Liar, Liar, Pants on Fire ...






Apparently I was a troubled child. My parents worried about my character, maybe even my sanity. Not only did I have an imaginary friend who I talked to endlessly but I was also a compulsive liar. According to my teachers, I "made up stories" about everything, a gentle way of saying the same thing.

Either way, faced with reality or something more interesting, I'd always choose the latter in order to work it up into a really good tale. I didn't lie to avoid punishment so much as to enhance the world in which I lived. When you're a perpetually reading child plunged into imaginary worlds peopled by dynamic personalities, waking up every morning in a tiny conservative city on the edge of nowhere just doesn't cut it. For me, embellishment has always been a survival strategy.

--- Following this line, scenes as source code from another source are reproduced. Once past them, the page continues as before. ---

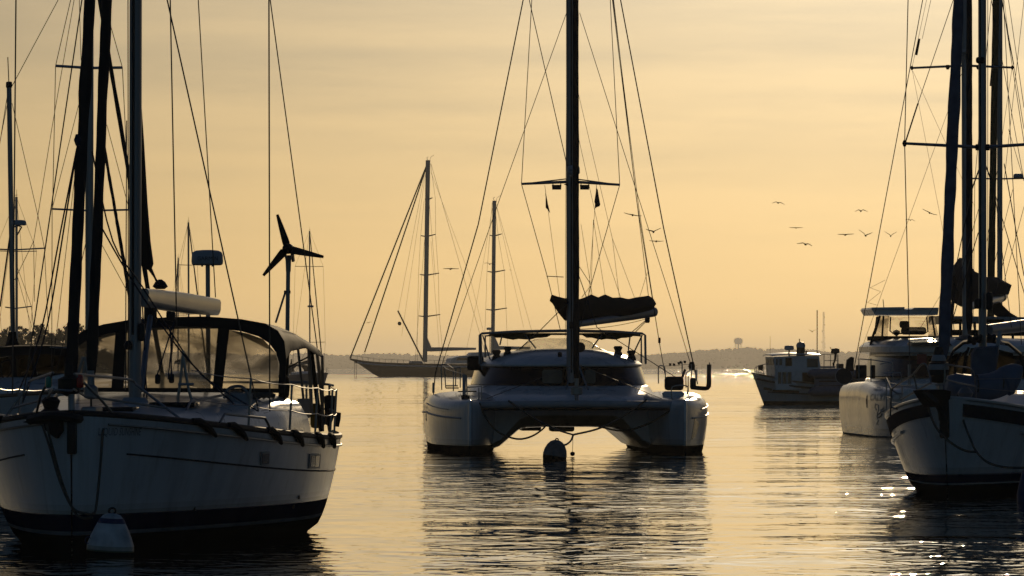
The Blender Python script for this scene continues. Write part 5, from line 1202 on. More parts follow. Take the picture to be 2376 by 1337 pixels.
MB().lathe([(0.0, -0.42), (0.3, -0.3), (0.42, 0), (0.3, 0.3), (0, 0.42)], kp(927, 751), 12).build('anchor_ball', rubber, K)
for x0, x1 in ((816, 880), (880, 950), (985, 1100)):
    K.wire('guard_rail', [kp(x0, interp(sheerK, x0) - 8), kp(x1, interp(sheerK, x1) - 7)], 0.05, steel, 4)
    for k in range(6): x_ = x0 + (x1 - x0) * k / 5; K.wire('stanchion', [kp(x_, interp(sheerK, x_)), kp(x_, interp(sheerK, x_) - 8)], 0.05, steel, 4)
K.wire('bob_stay', [kp(816, 834), kp(876, 872)], 0.05, wirem, 4)
for x_ in (822, 826): K.wire('anchor_chain', [kp(x_, 836), kp(x_ + 1, 876)], 0.05, wirem, 4)
MB().tube([kp(1137, 838), kp(1137, 762)], 0.1, 5).build('radar_mast', alu, K); MB().box(kp(1136, 763), (1.1, 1.1, 0.5), bev=0.15).build('radar_dome', radw, K)

# ================================================================== the dark ketch behind the near sloop
BY = 96.0
B = Thing('sailboat', (P(365, HY, 91).x, 91, 0), (math.sin(R_(20)), -math.cos(R_(20))), 'white ketch with a black enclosed cockpit and mizzen mast, partly hidden at the left edge', 'sailboat', 'moored sailing boats')
hB = Hull(13, 4.0, [(0, 1.62), (0.5, 1.38), (1, 1.40)], 0.8, 0.6, 0.3)
hB.mesh().build('hull', hullB, B); hB.deck().build('deck', deckm, B); 
for sd_ in (-1, 1): hB.rail(sd_, 0.03, 0.03).build('toe_rail', teak, B)
bp2 = lambda x_, y_, Y=BY: B.p(x_, y_, Y)
rings = []
for i in range(12):
    u = -3.2 - 6.5 * i / 11; hw = 1.0 + 0.5 * min(1, i / 5)
    rings.append([Vector((u, hw * y, hB.sheer(-u / 13) + 0.42 * zz * min(1, .4 + i / 6))) for y, zz in ((-1, -0.1), (-0.96, 0.6), (-0.8, 1), (0, 1.1), (0.8, 1), (0.96, 0.6), (1, -0.1))])
MB().loft(rings).build('coachroof', gel, B)
MB().prism([bp2(x_, y_, 95.0) for x_, y_ in ((20, 905), (40, 890), (150, 868), (168, 868), (168, 930), (20, 945))], (-1.2, 0, 0)).build('cockpit_coaming', gel, B, smooth=False)
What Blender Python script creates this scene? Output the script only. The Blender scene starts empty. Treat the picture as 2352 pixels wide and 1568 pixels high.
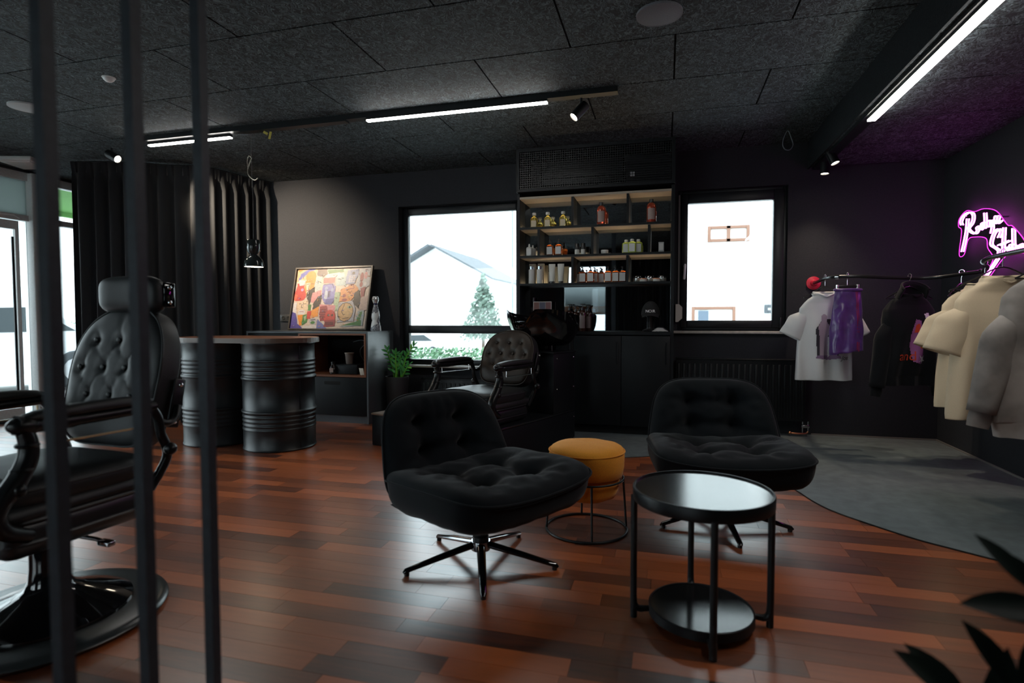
import bpy, bmesh, math, random
from mathutils import Vector, Matrix, Euler, noise
random.seed(7)
PI = math.pi
SC = bpy.context.scene
COL = SC.collection

# ------------------------------------------------------------------ camera
cam_d = bpy.data.cameras.new('camera'); cam = bpy.data.objects.new('camera', cam_d); COL.objects.link(cam)
SC.camera = cam
cam_d.sensor_width = 36.0
cam_d.lens = 1303.8 / 2352.0 * 36.0
yaw, pitch, roll = math.radians(-15.12), math.radians(-2.365), math.radians(-0.105)
fw = Vector((math.sin(yaw) * math.cos(pitch), math.cos(yaw) * math.cos(pitch), math.sin(pitch)))
rt = Vector((math.cos(yaw), -math.sin(yaw), 0)); up = rt.cross(fw)
r2 = math.cos(roll) * rt + math.sin(roll) * up
u2 = -math.sin(roll) * rt + math.cos(roll) * up
M = Matrix((r2, u2, -fw)).transposed().to_4x4(); M.translation = (0, 0, 1.08)
cam.matrix_world = M
cam_d.clip_start = 0.02
cam_d.dof.use_dof = True
cam_d.dof.focus_distance = 4.0
cam_d.dof.aperture_fstop = 1.8

# ------------------------------------------------------------------ sky and exposure
SKY = 4.6
w = bpy.data.worlds.new('overcast_sky'); SC.world = w; w.use_nodes = True
bg = w.node_tree.nodes['Background']
bg.inputs[0].default_value = (0.80, 0.93, 1.0, 1); bg.inputs[1].default_value = SKY
SC.view_settings.view_transform = 'Standard'
SC.view_settings.look = 'None'
SC.view_settings.gamma = 1.0
SC.view_settings.use_curve_mapping = False
SC.view_settings.exposure = 0.45
SC.cycles.adaptive_threshold = 0.04; SC.cycles.use_light_tree = False; SC.cycles.max_bounces = 7; SC.cycles.diffuse_bounces = 3; SC.cycles.glossy_bounces = 4; SC.cycles.transmission_bounces = 5; SC.cycles.transparent_max_bounces = 8
SC.cycles.caustics_reflective = False; SC.cycles.caustics_refractive = False

# ------------------------------------------------------------------ materials
MATS = {}
def P(name, col, rough=0.6, metal=0.0, spec=0.5, **kw):
    if name in MATS: return MATS[name]
    m = bpy.data.materials.new(name); m.use_nodes = True
    b = m.node_tree.nodes['Principled BSDF']
    b.inputs['Base Color'].default_value = (*col, 1)
    b.inputs['Roughness'].default_value = rough
    b.inputs['Metallic'].default_value = metal
    b.inputs['Specular IOR Level'].default_value = spec
    for k, v in kw.items():
        b.inputs[k.replace('_', ' ')].default_value = v
    MATS[name] = m
    return m
def nodes(m):
    nt = m.node_tree
    return nt, nt.nodes['Principled BSDF'], nt.nodes, nt.links
def add_noise(m, scale, amount, bump=0.0, detail=4, stretch=None, dist=0.002, coord='Object'):
    """fine colour mottling and relief on top of the plain base colour"""
    nt, b, N, L = nodes(m)
    tc = N.new('ShaderNodeTexCoord'); n = N.new('ShaderNodeTexNoise')
    n.inputs['Scale'].default_value = scale; n.inputs['Detail'].default_value = detail
    src = tc.outputs[coord]
    if stretch:
        mp = N.new('ShaderNodeMapping'); mp.inputs['Scale'].default_value = stretch
        L.new(src, mp.inputs[0]); src = mp.outputs[0]
    L.new(src, n.inputs['Vector'])
    if amount:
        c = b.inputs['Base Color'].default_value[:]
        r = N.new('ShaderNodeValToRGB')
        r.color_ramp.elements[0].position = 0.3; r.color_ramp.elements[1].position = 0.7
        r.color_ramp.elements[0].color = (*[x * (1 - amount) for x in c[:3]], 1)
        r.color_ramp.elements[1].color = (*[min(1, x * (1 + amount)) for x in c[:3]], 1)
        L.new(n.outputs[0], r.inputs[0]); L.new(r.outputs[0], b.inputs['Base Color'])
    if bump:
        bp = N.new('ShaderNodeBump'); bp.inputs['Strength'].default_value = bump; bp.inputs['Distance'].default_value = dist
        L.new(n.outputs[0], bp.inputs['Height']); L.new(bp.outputs[0], b.inputs['Normal'])
    return m
def EM(name, col, strength):
    if name in MATS: return MATS[name]
    m = bpy.data.materials.new(name); m.use_nodes = True
    nt = m.node_tree; nt.nodes.clear()
    o = nt.nodes.new('ShaderNodeOutputMaterial'); e = nt.nodes.new('ShaderNodeEmission')
    e.inputs[0].default_value = (*col, 1); e.inputs[1].default_value = strength
    nt.links.new(e.outputs[0], o.inputs[0]); MATS[name] = m
    return m
def GLASS(name, tint=(0.97, 0.985, 0.98)):
    if name in MATS: return MATS[name]
    m = bpy.data.materials.new(name); m.use_nodes = True
    nt = m.node_tree; nt.nodes.clear()
    o = nt.nodes.new('ShaderNodeOutputMaterial'); mx = nt.nodes.new('ShaderNodeMixShader')
    t = nt.nodes.new('ShaderNodeBsdfTransparent'); g = nt.nodes.new('ShaderNodeBsdfGlossy'); f = nt.nodes.new('ShaderNodeFresnel')
    t.inputs[0].default_value = (*tint, 1); g.inputs['Roughness'].default_value = 0.02; f.inputs[0].default_value = 1.45
    nt.links.new(f.outputs[0], mx.inputs[0]); nt.links.new(t.outputs[0], mx.inputs[1]); nt.links.new(g.outputs[0], mx.inputs[2])
    nt.links.new(mx.outputs[0], o.inputs[0]); MATS[name] = m
    return m

wall_m = add_noise(P('charcoal_wall_paint', (0.0245, 0.0265, 0.032), 0.8, spec=0.25), 90, 0.12, 0.25, dist=0.001)
ceil_back = P('dark_ceiling_void', (0.008, 0.009, 0.010), 0.9)
vinyl_m = add_noise(P('grey_vinyl', (0.150, 0.185, 0.195), 0.34, spec=0.6), 14, 0.2, 0.05, detail=8)
frame_m = add_noise(P('anthracite_window_frame', (0.010, 0.0125, 0.016), 0.38, spec=0.35), 60, 0.1, 0.03)
white_m = P('white_plastic', (0.72, 0.74, 0.74), 0.4)
sill_m = add_noise(P('pale_stone_sill', (0.42, 0.40, 0.38), 0.35), 30, 0.15)
black_metal = add_noise(P('black_powder_coated_metal', (0.006, 0.0075, 0.009), 0.42, spec=0.35), 200, 0.1, 0.05, dist=0.0005)
bar_m = add_noise(P('grey_black_bar_paint', (0.030, 0.038, 0.047), 0.5, spec=0.3), 60, 0.15, 0.05)
gloss_black = P('glossy_black', (0.004, 0.004, 0.005), 0.06, spec=0.6)
chrome_dark = P('dark_chrome', (0.35, 0.36, 0.38), 0.12, metal=1.0)
chrome = P('chrome', (0.75, 0.77, 0.78), 0.12, metal=1.0)
cabinet_m = add_noise(P('black_laminate', (0.0055, 0.0075, 0.0095), 0.5, spec=0.25), 120, 0.1, 0.03)
lit_cab = add_noise(P('window_lit_laminate', (0.085, 0.102, 0.115), 0.34, spec=0.7), 120, 0.1, 0.02)  # colour lightened to carry the window light on the sideboard's side
leather = add_noise(P('black_leather', (0.009, 0.0105, 0.0115), 0.50, spec=0.5), 260, 0.15, 0.2, dist=0.0006)
leather_warm_lit = add_noise(P('warm_lit_black_leather', (0.018, 0.0105, 0.0065), 0.5, spec=0.3), 260, 0.2, 0.2, dist=0.0006)  # black leather with the spotlight's warm sheen put into its colour
fabric_m = add_noise(P('black_woven_fabric', (0.0065, 0.0085, 0.0105), 0.9, spec=0.15, Sheen_Weight=0.12, Sheen_Roughness=0.4), 500, 0.3, 0.3, dist=0.0008)
curtain_m = add_noise(P('dark_curtain_cloth', (0.018, 0.020, 0.023), 0.9, spec=0.2, Sheen_Weight=0.15), 400, 0.2, 0.2, dist=0.0006)
mustard_m = add_noise(P('mustard_felt', (0.78, 0.31, 0.020), 0.9, Sheen_Weight=0.1), 300, 0.15, 0.25, dist=0.0006)
drum_m = add_noise(P('matte_black_drum_paint', (0.007, 0.0095, 0.0115), 0.38, spec=0.35), 150, 0.1, 0.06, dist=0.0006)
mirror_m = P('grey_mirror', (0.40, 0.44, 0.46), 0.01, metal=1.0)
win_glass = GLASS('window_glass')

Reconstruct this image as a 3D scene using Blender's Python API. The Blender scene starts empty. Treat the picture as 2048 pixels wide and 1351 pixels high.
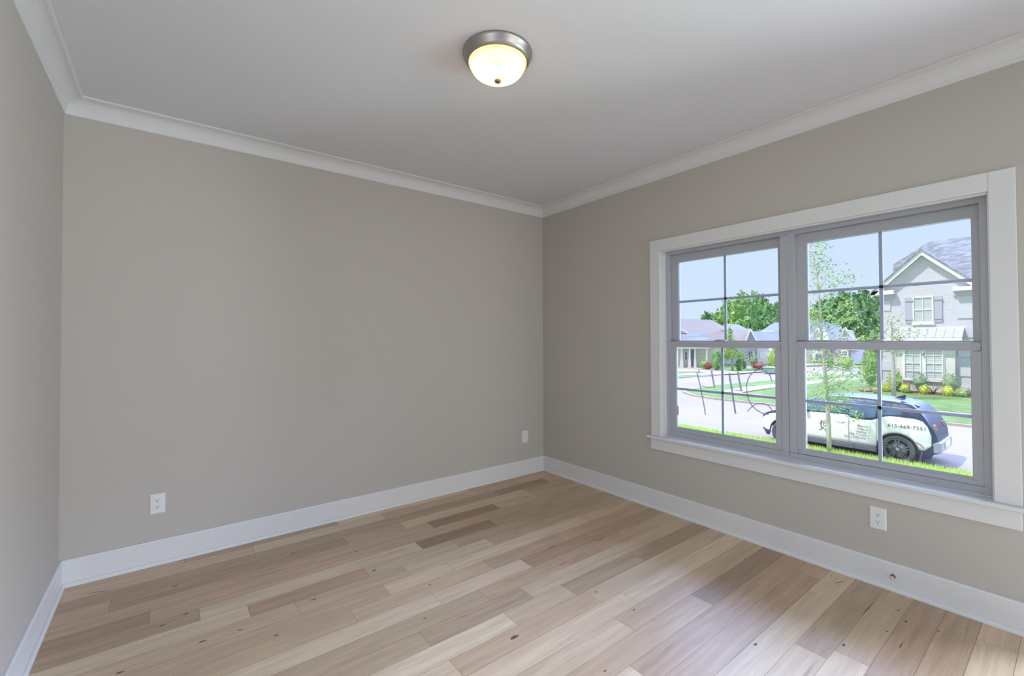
import bpy, bmesh, math, random
from mathutils import Vector, Matrix, noise
random.seed(7)
scene = bpy.context.scene
COL = scene.collection

# ------------------------------------------------------------------ camera
CAMP = Vector((-3.0994, -3.5409, 1.3658))
YAW, PITCH, ROLL, FPX, CX, CY = 38.142, 0.9175, -0.2402, 892.9529, 1038.3523, 663.0594
_y, _p, _r = map(math.radians, (YAW, PITCH, ROLL))
CF = Vector((math.sin(_y)*math.cos(_p), math.cos(_y)*math.cos(_p), math.sin(_p)))
_R = Vector((math.cos(_y), -math.sin(_y), 0)); _U = _R.cross(CF)
CR = _R*math.cos(_r) + _U*math.sin(_r)
CU = -_R*math.sin(_r) + _U*math.cos(_r)
cam = bpy.data.cameras.new('camera'); camo = bpy.data.objects.new('camera', cam); COL.objects.link(camo)
M = Matrix((CR, CU, -CF)).transposed().to_4x4(); M.translation = CAMP
camo.matrix_world = M
cam.sensor_fit = 'HORIZONTAL'; cam.sensor_width = 36; cam.lens = FPX/2048*36
cam.shift_x = (1024-CX)/2048; cam.shift_y = (CY-675.5)/2048
cam.clip_start = .05; cam.clip_end = 800
scene.camera = camo

# ------------------------------------------------------------------ light and exposure
scene.view_settings.view_transform = 'Standard'; scene.view_settings.look = 'None'
scene.view_settings.exposure = 0.0; scene.view_settings.gamma = 1
w = bpy.data.worlds.new('sky'); scene.world = w; w.use_nodes = True
nt = w.node_tree; nt.nodes.clear()
tc = nt.nodes.new('ShaderNodeTexCoord'); sp = nt.nodes.new('ShaderNodeSeparateXYZ')
cr = nt.nodes.new('ShaderNodeValToRGB'); bg = nt.nodes.new('ShaderNodeBackground'); out = nt.nodes.new('ShaderNodeOutputWorld')
nt.links.new(tc.outputs['Generated'], sp.inputs[0]); nt.links.new(sp.outputs['Z'], cr.inputs[0])
cr.color_ramp.elements[0].position = 0.0; cr.color_ramp.elements[0].color = (.72, .86, 1.02, 1)
cr.color_ramp.elements[1].position = 0.6; cr.color_ramp.elements[1].color = (.55, .76, 1.12, 1)
e = cr.color_ramp.elements.new(.22); e.color = (.66, .83, 1.06, 1)
def wr(sock, a, b):
    m_ = nt.nodes.new('ShaderNodeMapRange'); m_.interpolation_type = 'SMOOTHSTEP'; m_.inputs[1].default_value = a; m_.inputs[2].default_value = b; nt.links.new(sock, m_.inputs[0]); return m_.outputs[0]
def wm(a, b):
    m_ = nt.nodes.new('ShaderNodeMath'); m_.operation = 'MULTIPLY'; nt.links.new(a, m_.inputs[0]); nt.links.new(b, m_.inputs[1]); return m_.outputs[0]
# sky glow added above the view to push light in through the window
glow = wm(wm(wr(sp.outputs['Z'], .23, .40), wr(sp.outputs['Z'], .85, .62)), wr(sp.outputs['X'], .30, .75))
gm = nt.nodes.new('ShaderNodeMixRGB'); gm.blend_type = 'MIX'; gm.inputs[2].default_value = (7.6, 10.6, 18.5, 1)
nt.links.new(glow, gm.inputs[0]); nt.links.new(cr.outputs[0], gm.inputs[1])
nt.links.new(gm.outputs[0], bg.inputs[0]); bg.inputs[1].default_value = 1.0
nt.links.new(bg.outputs[0], out.inputs[0])
sun = bpy.data.lights.new('sun', 'SUN'); sun.energy = 4.2; sun.angle = .03; sun.color = (1, .95, .88)
suno = bpy.data.objects.new('sun', sun); COL.objects.link(suno)
suno.rotation_euler = Vector((.44, -.30, -.85)).to_track_quat('-Z', 'Y').to_euler()
REAR_FILL_POWER = 145
al = bpy.data.lights.new('rear_fill', 'AREA'); al.shape = 'RECTANGLE'; al.size = 3.3; al.size_y = 2.4; al.energy = REAR_FILL_POWER; al.color = (1.0, .965, .92)  # area light added behind the camera to fill the room
alo = bpy.data.objects.new('rear_fill', al); COL.objects.link(alo)
alo.location = (-.5, -9.4, 1.35); alo.rotation_euler = (math.radians(90), 0, math.radians(8))

al2 = bpy.data.lights.new('right_fill', 'AREA'); al2.shape = 'RECTANGLE'; al2.size = 1.2; al2.size_y = 1.5; al2.energy = 132; al2.color = (.78, .88, 1.0)  # fill light added beyond the right opening to brighten left wall and floor
alo2 = bpy.data.objects.new('right_fill', al2); COL.objects.link(alo2)
al2.spread = 2.3
alo2.location = (1.3, -4.6, .85); alo2.rotation_euler = Vector((-1, .62, -.10)).to_track_quat('-Z', 'Y').to_euler()

al3 = bpy.data.lights.new('left_fill', 'AREA'); al3.shape = 'RECTANGLE'; al3.size = 2.0; al3.size_y = 2.2; al3.energy = 36; al3.color = (.98, .97, .96)  # fill light added beyond the left opening to lift the right wall
alo3 = bpy.data.objects.new('left_fill', al3); COL.objects.link(alo3)
alo3.location = (-4.9, -3.4, 1.35); alo3.rotation_euler = Vector((1, .75, .03)).to_track_quat('-Z', 'Y').to_euler()

# ------------------------------------------------------------------ pixel ray helpers (photo frame -> point in the place)
def ray(x, y):
    return (CF + CR*((x-CX)/FPX) - CU*((y-CY)/FPX)).normalized()
def onx(x, y, v):
    d = ray(x, y); return CAMP + d*((v-CAMP.x)/d.x)
def onz(x, y, v):
    d = ray(x, y); return CAMP + d*((v-CAMP.z)/d.z)
class Plane:
    """vertical plane through p (x,y) ; u runs to the right as seen from the room, d runs away from it"""
    def __init__(s, p, head):
        h = math.radians(head)
        s.o = Vector((p[0], p[1], 0)); s.u = Vector((math.sin(h), math.cos(h), 0)); s.d = Vector((-s.u.y, s.u.x, 0))
    def uz(s, x, y, dep=0.0):
        r = ray(x, y); n = s.d
        t = ((s.o + n*dep) - CAMP).dot(n)/r.dot(n)
        q = CAMP + r*t
        return (q - s.o).dot(s.u), q.z
    def w(s, u, d, z): return s.o + s.u*u + s.d*d + Vector((0, 0, z))

# ------------------------------------------------------------------ materials
def lin(c):
    return tuple(((v/255)/12.92 if v/255 <= .04045 else ((v/255+.055)/1.055)**2.4) for v in c)
MATS = {}
def mat(name, col, rough=.6, spec=.5, metal=0, vary=None, bump=None, emit=None, coat=0):
    """vary=(scale,amount[,stretch xyz]) value noise on the colour; bump=(scale,strength)"""
    if name in MATS: return MATS[name]
    m = bpy.data.materials.new(name); m.use_nodes = True; t = m.node_tree; n = t.nodes; b = n['Principled BSDF']
    b.inputs['Base Color'].default_value = (*col, 1); b.inputs['Roughness'].default_value = rough
    b.inputs['Metallic'].default_value = metal; b.inputs['Specular IOR Level'].default_value = spec
    if coat: b.inputs['Coat Weight'].default_value = coat
    tcn = n.new('ShaderNodeTexCoord')
    if vary:
        mp = n.new('ShaderNodeMapping'); t.links.new(tcn.outputs['Object'], mp.inputs[0])
        if len(vary) > 2: mp.inputs['Scale'].default_value = vary[2]
        nz = n.new('ShaderNodeTexNoise'); nz.inputs['Scale'].default_value = vary[0]; nz.inputs['Detail'].default_value = 4
        t.links.new(mp.outputs[0], nz.inputs['Vector'])
        r = n.new('ShaderNodeMapRange'); r.inputs[1].default_value = .3; r.inputs[2].default_value = .7
        r.inputs[3].default_value = 1-vary[1]; r.inputs[4].default_value = 1+vary[1]
        t.links.new(nz.outputs[0], r.inputs[0])
        h = n.new('ShaderNodeHueSaturation'); h.inputs['Color'].default_value = (*col, 1)
        t.links.new(r.outputs[0], h.inputs['Value']); t.links.new(h.outputs[0], b.inputs['Base Color'])
    if bump:
        nb = n.new('ShaderNodeTexNoise'); nb.inputs['Scale'].default_value = bump[0]; t.links.new(tcn.outputs['Object'], nb.inputs['Vector'])
        bp = n.new('ShaderNodeBump'); bp.inputs['Strength'].default_value = bump[1]; bp.inputs['Distance'].default_value = .01
        t.links.new(nb.outputs[0], bp.inputs['Height']); t.links.new(bp.outputs[0], b.inputs['Normal'])
    if emit:
        b.inputs['Emission Color'].default_value = (*emit[0], 1); b.inputs['Emission Strength'].default_value = emit[1]
    MATS[name] = m; return m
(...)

So, I lied and imagined my way through childhood and lying in color was my specialty.




I recall reading the Trixie Belden series and thinking now there's an interesting life, not that in the world of children's literature that series was particularly stunning. Still, the protagonist rode horses and had fabulous adventures so, naturally, that's what I wanted, too. Only it wasn't happening in Halifax, Nova Scotia. I marched off to grade school one day and managed to convince all the friends I didn't have that I owned a stable. I gave all my imaginary horses names, could describe them in detail, and even paired them off with the cooler kids I wanted to impress. "You can come to my place and ride Sugar Drop." No invitations ever came, of course, but until the truth came out, I kept everyone entertained.

At least I didn't give my horses wings. I saved that for university when I found a Masters in Library Science so unbearably boring, I'd embellish my notes with flying Equus. If the lecture grew too tedious, I'd imagine dive-bombing the professor's head with a variety of malodorous objects just to stay awake. Let it be known that I was as ill-suited for cataloguing as I was for math but by then I learned to take my imagination underground. That's where I writing novels in earnest.

 And here I am as my adult self and still find my alternate universes preferable to reality. Who doesn't? How many times have I listened to the news, longing to edit the truth before someone else does? And then there's the little matter of the happy ending: if I want one, it may only be of the imaginary variety.


Comments

Anonymous said…
The perfect training for fiction writing, surely! I love your invention of not just one pony (which is all I’d have managed, if I’d been brave enough even to get that far) but a whole stable. I wonder how long it took for people to suss you out. Yup, give me the imaginary world every time.
janedwards said…
This sounds very familiar :-) What started out as telling the class in 'monday morning news' about a family of mice I found in a feed bin became, after two weeks, the continuing exploits of a travelling mousey
circus act. The teacher was not amused...
Jane said…
We truly are a community of story-tellers! Invention is the mother of survival!